-- START Source material --

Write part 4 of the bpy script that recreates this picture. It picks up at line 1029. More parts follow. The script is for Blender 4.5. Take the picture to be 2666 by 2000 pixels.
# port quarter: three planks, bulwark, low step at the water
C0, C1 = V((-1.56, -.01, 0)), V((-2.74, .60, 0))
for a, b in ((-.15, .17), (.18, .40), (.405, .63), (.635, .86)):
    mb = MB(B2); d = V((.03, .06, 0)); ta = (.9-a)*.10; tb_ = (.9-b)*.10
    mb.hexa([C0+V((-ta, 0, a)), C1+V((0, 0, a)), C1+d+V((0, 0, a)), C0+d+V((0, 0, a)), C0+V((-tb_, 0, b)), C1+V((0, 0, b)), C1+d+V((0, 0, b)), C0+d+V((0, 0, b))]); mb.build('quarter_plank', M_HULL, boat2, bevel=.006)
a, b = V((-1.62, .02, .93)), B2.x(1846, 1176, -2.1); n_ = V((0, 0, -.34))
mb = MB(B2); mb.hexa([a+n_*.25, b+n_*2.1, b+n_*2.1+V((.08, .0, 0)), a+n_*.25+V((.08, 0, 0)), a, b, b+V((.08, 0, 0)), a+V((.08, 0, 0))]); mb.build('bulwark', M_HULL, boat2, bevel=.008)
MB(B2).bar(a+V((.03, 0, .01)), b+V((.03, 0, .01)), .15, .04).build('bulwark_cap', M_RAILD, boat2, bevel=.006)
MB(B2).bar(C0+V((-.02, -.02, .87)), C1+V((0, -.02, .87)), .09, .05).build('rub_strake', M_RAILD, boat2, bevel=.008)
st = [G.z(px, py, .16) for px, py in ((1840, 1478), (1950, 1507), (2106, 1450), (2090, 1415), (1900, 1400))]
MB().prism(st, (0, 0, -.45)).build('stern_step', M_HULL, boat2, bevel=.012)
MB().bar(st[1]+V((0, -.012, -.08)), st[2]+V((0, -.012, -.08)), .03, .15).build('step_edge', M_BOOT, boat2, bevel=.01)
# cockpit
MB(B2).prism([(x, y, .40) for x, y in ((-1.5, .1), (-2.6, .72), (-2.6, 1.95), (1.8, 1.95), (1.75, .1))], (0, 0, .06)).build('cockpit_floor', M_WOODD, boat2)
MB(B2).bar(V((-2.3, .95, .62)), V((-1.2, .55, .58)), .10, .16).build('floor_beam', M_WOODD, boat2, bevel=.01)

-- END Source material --

Instructions for the task:
Restate every line of the data word for word.

Exercise answer:
Write part 4 of the bpy script that recreates this picture. It picks up at line 1029. More parts follow. The script is for Blender 4.5. Take the picture to be 2666 by 2000 pixels.
# port quarter: three planks, bulwark, low step at the water
C0, C1 = V((-1.56, -.01, 0)), V((-2.74, .60, 0))
for a, b in ((-.15, .17), (.18, .40), (.405, .63), (.635, .86)):
    mb = MB(B2); d = V((.03, .06, 0)); ta = (.9-a)*.10; tb_ = (.9-b)*.10
    mb.hexa([C0+V((-ta, 0, a)), C1+V((0, 0, a)), C1+d+V((0, 0, a)), C0+d+V((0, 0, a)), C0+V((-tb_, 0, b)), C1+V((0, 0, b)), C1+d+V((0, 0, b)), C0+d+V((0, 0, b))]); mb.build('quarter_plank', M_HULL, boat2, bevel=.006)
a, b = V((-1.62, .02, .93)), B2.x(1846, 1176, -2.1); n_ = V((0, 0, -.34))
mb = MB(B2); mb.hexa([a+n_*.25, b+n_*2.1, b+n_*2.1+V((.08, .0, 0)), a+n_*.25+V((.08, 0, 0)), a, b, b+V((.08, 0, 0)), a+V((.08, 0, 0))]); mb.build('bulwark', M_HULL, boat2, bevel=.008)
MB(B2).bar(a+V((.03, 0, .01)), b+V((.03, 0, .01)), .15, .04).build('bulwark_cap', M_RAILD, boat2, bevel=.006)
MB(B2).bar(C0+V((-.02, -.02, .87)), C1+V((0, -.02, .87)), .09, .05).build('rub_strake', M_RAILD, boat2, bevel=.008)
st = [G.z(px, py, .16) for px, py in ((1840, 1478), (1950, 1507), (2106, 1450), (2090, 1415), (1900, 1400))]
MB().prism(st, (0, 0, -.45)).build('stern_step', M_HULL, boat2, bevel=.012)
MB().bar(st[1]+V((0, -.012, -.08)), st[2]+V((0, -.012, -.08)), .03, .15).build('step_edge', M_BOOT, boat2, bevel=.01)
# cockpit
MB(B2).prism([(x, y, .40) for x, y in ((-1.5, .1), (-2.6, .72), (-2.6, 1.95), (1.8, 1.95), (1.75, .1))], (0, 0, .06)).build('cockpit_floor', M_WOODD, boat2)
MB(B2).bar(V((-2.3, .95, .62)), V((-1.2, .55, .58)), .10, .16).build('floor_beam', M_WOODD, boat2, bevel=.01)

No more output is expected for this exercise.